[Python-Dev] Moving bugs and patches through the pipeline more quickly

Skip Montanaro skip@pobox.com
Wed, 6 Mar 2002 09:58:45 -0600


I'm giving this message a new subject and redirecting it to python-dev,
mostly to consider the last two paragraphs.  It was originally part of a
thread about raw_input() not flushing stdout before emitting its prompt in
certain situations.

JG == Jonathan Gardner, MH == Michael Hudson.

    JG> I will write another bug report about the unresponsiveness to bug
    JG> reports as well, as there are a lot of bugs that aren't even
    JG> addressed at sourceforge.

    MH> Oh, that will help, sure.

    Jonathan> It is a bug. There needs to be a fix for it. Do you need more
    Jonathan> volunteers?  How do we get involved? Where do we sign up? What
    Jonathan> needs to be done? Maybe there needs to be more coordination
    Jonathan> and less coding at the top.

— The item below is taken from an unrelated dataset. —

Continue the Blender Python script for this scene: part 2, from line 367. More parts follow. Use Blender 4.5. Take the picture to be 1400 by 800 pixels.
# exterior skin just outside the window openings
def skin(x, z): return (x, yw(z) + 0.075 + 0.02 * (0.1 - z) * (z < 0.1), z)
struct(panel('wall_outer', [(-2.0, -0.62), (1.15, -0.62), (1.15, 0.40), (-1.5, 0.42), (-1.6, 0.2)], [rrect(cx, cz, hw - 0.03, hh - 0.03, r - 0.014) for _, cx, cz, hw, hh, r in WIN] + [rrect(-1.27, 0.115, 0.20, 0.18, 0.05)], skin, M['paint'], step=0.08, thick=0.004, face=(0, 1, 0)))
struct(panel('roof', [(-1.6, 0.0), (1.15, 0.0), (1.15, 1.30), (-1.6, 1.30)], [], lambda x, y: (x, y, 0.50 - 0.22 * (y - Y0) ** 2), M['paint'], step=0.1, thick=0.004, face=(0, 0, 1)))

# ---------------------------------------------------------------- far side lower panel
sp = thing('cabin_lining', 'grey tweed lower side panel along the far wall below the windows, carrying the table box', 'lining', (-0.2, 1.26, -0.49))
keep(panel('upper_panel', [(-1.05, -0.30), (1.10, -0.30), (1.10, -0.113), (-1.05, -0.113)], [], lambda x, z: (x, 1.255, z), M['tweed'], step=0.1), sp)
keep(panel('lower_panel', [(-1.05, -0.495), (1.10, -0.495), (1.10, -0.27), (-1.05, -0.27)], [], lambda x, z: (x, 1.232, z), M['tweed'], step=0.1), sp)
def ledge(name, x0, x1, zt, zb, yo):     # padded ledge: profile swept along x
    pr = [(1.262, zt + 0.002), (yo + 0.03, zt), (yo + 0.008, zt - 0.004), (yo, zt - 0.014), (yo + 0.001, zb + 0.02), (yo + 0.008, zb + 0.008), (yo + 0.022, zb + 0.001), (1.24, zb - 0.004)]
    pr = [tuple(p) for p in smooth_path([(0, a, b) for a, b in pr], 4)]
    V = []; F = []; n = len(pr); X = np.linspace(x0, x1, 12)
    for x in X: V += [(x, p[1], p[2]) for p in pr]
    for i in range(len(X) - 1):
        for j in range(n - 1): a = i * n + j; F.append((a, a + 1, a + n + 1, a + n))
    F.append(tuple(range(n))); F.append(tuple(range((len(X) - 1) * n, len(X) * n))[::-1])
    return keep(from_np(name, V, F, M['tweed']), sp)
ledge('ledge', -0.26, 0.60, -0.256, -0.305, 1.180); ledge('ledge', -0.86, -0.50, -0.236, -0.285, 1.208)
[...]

Two things should help move things through the mill faster:

    * If you think you know how to fix the bug, submit a patch along with
      your bug report to SF.

    * Assign it to just about anybody so someone is notified.  The
      exceptions here are that I don't think you should assign bugs to one
      of the PythonLabs Five (Guido, Tim, Barry, Jeremy, Fred).  Let one of
      the other developers decide if it warrants their attention.

As the Python user base grows I think we do need a way to expand the
developer pool without a lot of effort because the amount of feedback is
always going to be proportional to the number of users.  It's not
immediately obvious to me how this should happen.  The first expansion from
the original five to roughly the current crop of developers wasn't terribly
difficult, because for the most part Guido et al either knew them personally
or had a long enough exposure to them on the net to feel confident they
would make positive contributions.  The overall community is large enough
now that not all potentially good developers become visible easily.
Requiring a somewhat rigorous vetting process will consume more time for the
current developers and distract people from time working on the code base.
On the other hand, not requiring any vetting is likely to allow the
occasional donkey into the corral with the horses.

There are people here with experience in other large(r) open source projects
(Perl, Apache, Mozilla).  How do they handle this problem?